* _Goal of the exercise_:
Exactly reproduce the lines that run from the one containing "Reconstruct this image" through the one containing "PI = math.pi", ends included, with no pictures.

* _Data provided_:
^^^^^^^^

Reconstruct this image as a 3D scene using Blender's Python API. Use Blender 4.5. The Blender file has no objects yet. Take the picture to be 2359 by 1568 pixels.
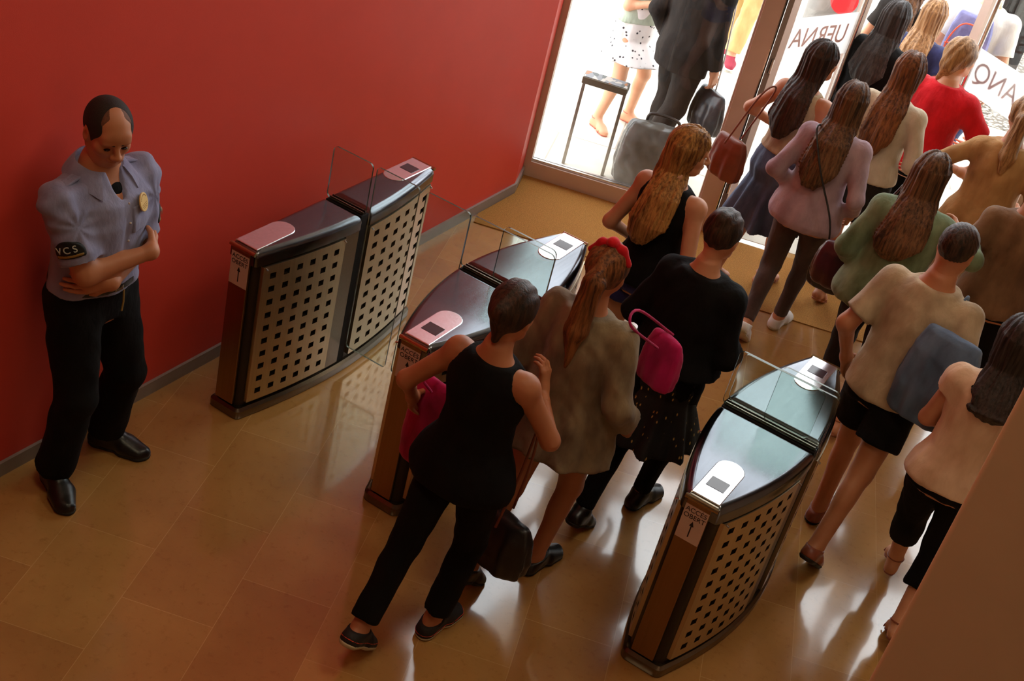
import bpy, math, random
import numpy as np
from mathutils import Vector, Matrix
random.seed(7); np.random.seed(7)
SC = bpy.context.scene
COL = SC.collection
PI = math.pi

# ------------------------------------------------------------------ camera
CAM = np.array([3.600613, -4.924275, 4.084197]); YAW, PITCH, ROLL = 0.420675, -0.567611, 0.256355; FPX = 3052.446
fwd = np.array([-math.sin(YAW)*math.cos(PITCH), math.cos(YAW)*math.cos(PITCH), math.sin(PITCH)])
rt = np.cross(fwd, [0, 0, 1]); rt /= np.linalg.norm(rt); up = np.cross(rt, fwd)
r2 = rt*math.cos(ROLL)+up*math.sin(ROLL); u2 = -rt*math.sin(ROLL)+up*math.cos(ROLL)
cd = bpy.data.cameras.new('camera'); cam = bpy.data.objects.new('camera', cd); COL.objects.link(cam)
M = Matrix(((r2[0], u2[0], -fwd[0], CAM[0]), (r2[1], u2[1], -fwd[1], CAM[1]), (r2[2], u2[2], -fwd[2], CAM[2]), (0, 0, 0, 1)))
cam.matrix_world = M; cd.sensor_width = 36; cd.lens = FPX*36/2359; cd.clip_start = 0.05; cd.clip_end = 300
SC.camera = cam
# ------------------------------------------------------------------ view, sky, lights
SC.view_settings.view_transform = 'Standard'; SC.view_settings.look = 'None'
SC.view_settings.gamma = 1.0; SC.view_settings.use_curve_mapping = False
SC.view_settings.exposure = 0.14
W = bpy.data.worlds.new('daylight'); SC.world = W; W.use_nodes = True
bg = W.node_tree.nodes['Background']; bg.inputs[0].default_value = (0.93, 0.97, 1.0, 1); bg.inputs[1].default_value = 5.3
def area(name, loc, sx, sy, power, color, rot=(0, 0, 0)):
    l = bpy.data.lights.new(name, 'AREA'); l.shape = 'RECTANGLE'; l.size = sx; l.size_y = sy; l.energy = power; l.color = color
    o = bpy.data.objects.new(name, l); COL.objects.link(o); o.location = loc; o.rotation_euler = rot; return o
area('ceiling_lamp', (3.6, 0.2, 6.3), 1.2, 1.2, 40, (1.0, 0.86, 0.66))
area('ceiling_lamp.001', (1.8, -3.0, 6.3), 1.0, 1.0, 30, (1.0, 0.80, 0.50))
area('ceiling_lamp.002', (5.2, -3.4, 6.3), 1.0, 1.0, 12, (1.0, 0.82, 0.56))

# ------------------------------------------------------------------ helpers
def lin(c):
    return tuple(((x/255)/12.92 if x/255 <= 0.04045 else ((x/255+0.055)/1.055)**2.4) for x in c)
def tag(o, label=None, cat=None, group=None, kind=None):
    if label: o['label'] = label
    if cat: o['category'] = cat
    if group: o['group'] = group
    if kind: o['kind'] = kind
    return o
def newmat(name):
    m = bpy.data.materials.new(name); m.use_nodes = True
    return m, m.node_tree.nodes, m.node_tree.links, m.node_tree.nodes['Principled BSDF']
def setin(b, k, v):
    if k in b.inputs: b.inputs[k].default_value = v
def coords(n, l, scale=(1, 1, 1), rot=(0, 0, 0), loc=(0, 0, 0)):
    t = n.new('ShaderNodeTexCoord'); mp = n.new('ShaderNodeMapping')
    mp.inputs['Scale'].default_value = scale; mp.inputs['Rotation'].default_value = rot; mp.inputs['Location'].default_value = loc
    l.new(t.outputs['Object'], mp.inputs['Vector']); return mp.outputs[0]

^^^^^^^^

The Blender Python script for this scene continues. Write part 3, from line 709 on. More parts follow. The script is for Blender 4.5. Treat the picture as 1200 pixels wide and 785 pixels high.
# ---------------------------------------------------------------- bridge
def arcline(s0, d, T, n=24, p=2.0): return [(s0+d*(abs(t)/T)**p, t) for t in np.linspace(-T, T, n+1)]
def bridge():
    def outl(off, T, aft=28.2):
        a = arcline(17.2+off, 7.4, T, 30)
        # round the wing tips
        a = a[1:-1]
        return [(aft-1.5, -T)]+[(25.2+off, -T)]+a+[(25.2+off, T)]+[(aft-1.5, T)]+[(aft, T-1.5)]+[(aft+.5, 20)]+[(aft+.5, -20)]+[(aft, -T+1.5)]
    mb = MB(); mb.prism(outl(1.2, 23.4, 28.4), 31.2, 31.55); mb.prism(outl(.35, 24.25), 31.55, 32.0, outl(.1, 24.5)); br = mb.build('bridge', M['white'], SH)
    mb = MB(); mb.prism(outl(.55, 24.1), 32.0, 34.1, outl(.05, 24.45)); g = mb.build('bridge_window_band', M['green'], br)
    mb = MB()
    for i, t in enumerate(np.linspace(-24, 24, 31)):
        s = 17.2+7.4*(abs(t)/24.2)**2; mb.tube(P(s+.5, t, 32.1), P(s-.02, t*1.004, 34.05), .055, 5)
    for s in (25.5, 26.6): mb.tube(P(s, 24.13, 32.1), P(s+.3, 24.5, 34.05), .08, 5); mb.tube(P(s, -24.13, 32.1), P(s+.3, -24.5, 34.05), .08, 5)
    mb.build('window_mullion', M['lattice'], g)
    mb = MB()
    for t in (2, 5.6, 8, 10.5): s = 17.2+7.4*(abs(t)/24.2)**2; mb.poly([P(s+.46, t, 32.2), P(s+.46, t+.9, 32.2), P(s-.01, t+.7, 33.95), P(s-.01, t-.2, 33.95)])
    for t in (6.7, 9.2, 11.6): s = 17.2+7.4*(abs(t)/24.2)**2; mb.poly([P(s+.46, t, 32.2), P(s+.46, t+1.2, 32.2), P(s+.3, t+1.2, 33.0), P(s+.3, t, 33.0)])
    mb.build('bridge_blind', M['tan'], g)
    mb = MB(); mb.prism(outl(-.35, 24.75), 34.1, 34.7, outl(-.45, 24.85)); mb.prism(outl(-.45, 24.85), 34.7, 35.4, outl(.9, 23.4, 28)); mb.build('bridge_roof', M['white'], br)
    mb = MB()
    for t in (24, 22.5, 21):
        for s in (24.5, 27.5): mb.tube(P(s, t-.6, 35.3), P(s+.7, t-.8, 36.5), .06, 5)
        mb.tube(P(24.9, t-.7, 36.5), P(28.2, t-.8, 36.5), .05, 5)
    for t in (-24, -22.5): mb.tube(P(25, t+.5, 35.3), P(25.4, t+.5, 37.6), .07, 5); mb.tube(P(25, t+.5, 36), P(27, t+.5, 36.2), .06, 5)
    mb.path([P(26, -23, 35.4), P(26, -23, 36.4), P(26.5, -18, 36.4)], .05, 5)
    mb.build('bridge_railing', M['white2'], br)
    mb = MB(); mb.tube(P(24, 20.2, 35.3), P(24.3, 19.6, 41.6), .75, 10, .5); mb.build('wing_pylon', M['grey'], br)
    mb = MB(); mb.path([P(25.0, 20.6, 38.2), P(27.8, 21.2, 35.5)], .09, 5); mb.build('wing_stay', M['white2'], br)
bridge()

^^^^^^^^

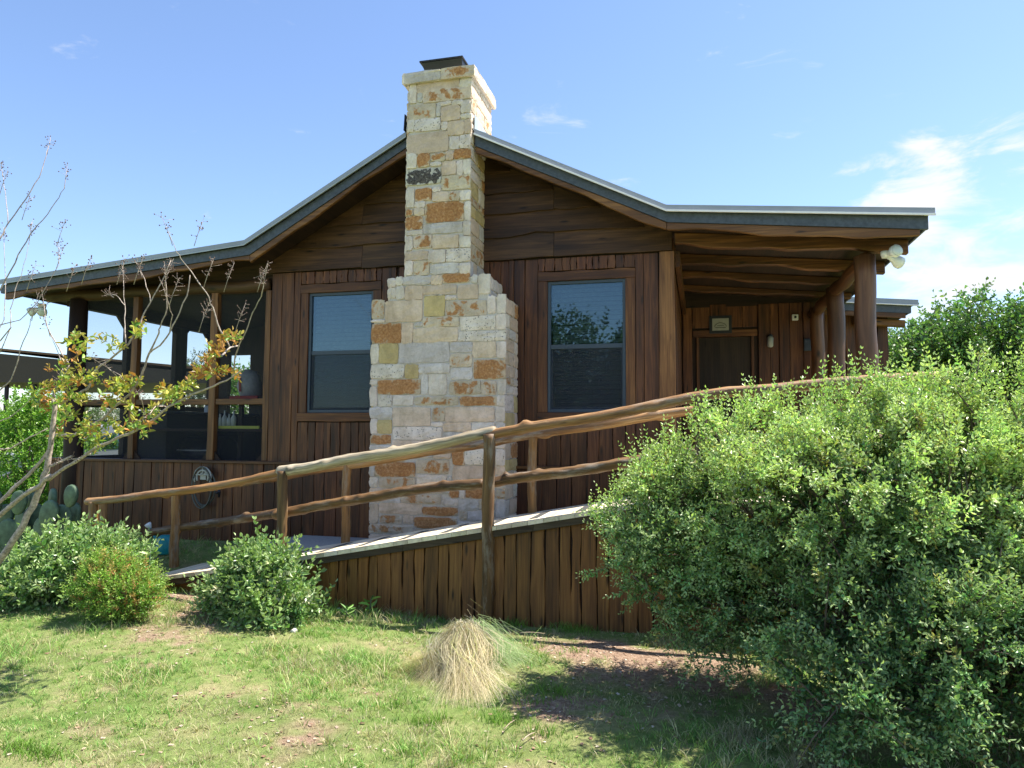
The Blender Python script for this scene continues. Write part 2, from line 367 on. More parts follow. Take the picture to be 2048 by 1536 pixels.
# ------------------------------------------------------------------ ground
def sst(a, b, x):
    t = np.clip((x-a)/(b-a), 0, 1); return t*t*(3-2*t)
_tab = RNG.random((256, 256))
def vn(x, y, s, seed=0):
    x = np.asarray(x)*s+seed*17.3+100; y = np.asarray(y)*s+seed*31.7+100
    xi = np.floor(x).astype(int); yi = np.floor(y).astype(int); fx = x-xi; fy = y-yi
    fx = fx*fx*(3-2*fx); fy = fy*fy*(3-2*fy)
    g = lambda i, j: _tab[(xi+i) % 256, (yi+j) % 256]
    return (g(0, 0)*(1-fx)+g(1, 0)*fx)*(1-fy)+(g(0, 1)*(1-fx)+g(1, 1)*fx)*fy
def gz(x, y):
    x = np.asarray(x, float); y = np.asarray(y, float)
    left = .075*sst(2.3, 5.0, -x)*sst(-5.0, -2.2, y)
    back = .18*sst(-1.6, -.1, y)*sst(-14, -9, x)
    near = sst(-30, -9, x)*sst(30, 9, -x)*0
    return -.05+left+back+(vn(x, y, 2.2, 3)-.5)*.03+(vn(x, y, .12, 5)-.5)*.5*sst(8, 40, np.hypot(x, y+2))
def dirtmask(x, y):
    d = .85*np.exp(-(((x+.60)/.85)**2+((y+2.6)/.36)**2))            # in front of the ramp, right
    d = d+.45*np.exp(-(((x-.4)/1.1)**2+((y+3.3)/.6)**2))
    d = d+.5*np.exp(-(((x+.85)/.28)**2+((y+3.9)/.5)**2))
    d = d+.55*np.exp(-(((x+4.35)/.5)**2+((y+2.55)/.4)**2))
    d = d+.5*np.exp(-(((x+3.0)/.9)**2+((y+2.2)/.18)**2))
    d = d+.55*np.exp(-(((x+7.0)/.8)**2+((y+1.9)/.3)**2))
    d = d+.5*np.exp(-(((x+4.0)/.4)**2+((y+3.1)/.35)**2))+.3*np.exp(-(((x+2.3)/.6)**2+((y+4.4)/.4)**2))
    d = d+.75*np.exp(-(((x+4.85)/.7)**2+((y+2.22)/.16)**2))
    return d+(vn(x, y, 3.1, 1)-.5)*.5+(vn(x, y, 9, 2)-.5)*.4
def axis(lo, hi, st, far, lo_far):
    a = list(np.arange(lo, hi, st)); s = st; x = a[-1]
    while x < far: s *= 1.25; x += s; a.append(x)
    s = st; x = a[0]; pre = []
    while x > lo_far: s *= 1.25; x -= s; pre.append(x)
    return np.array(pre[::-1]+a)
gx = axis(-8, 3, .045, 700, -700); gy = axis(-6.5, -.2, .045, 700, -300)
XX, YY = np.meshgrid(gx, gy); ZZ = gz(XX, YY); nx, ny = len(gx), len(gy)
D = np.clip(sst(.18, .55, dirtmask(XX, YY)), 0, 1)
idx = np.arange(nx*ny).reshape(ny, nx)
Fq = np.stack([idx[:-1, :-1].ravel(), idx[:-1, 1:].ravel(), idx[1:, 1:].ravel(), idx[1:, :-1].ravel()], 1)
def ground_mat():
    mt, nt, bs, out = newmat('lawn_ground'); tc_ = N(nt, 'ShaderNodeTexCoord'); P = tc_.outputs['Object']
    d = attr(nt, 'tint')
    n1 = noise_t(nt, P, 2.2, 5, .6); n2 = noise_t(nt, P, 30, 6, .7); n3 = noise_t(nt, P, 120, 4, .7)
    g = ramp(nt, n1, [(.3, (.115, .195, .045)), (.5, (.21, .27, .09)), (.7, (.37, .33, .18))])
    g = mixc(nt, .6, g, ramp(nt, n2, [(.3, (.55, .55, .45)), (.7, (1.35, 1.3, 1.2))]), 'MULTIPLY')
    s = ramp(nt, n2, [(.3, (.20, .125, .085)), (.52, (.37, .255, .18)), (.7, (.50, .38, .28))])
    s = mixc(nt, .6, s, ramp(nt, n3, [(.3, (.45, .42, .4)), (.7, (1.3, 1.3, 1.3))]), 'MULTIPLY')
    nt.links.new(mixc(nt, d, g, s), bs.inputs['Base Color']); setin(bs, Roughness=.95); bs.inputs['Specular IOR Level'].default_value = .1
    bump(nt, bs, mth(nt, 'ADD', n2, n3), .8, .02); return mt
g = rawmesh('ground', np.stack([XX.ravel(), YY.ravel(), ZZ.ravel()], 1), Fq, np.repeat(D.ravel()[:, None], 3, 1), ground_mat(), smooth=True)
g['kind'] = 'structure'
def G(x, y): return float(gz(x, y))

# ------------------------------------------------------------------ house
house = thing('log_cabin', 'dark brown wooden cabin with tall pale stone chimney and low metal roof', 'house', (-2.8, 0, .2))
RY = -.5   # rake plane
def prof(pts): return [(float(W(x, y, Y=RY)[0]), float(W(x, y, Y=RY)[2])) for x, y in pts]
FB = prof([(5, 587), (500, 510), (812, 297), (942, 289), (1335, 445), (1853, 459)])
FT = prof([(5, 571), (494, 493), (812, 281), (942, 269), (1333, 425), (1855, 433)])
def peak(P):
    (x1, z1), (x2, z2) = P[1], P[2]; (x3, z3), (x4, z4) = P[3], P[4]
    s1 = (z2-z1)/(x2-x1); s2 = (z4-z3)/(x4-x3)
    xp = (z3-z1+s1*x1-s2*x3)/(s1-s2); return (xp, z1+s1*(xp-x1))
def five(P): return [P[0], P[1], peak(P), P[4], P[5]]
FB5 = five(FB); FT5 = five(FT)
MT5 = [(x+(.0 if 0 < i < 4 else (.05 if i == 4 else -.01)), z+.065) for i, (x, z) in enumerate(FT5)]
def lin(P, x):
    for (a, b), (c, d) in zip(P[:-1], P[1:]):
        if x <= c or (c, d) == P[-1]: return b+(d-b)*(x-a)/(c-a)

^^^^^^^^

* _Task output_:
Reconstruct this image as a 3D scene using Blender's Python API. Use Blender 4.5. The Blender file has no objects yet. Take the picture to be 2359 by 1568 pixels.
import bpy, math, random
import numpy as np
from mathutils import Vector, Matrix
random.seed(7); np.random.seed(7)
SC = bpy.context.scene
COL = SC.collection
PI = math.pi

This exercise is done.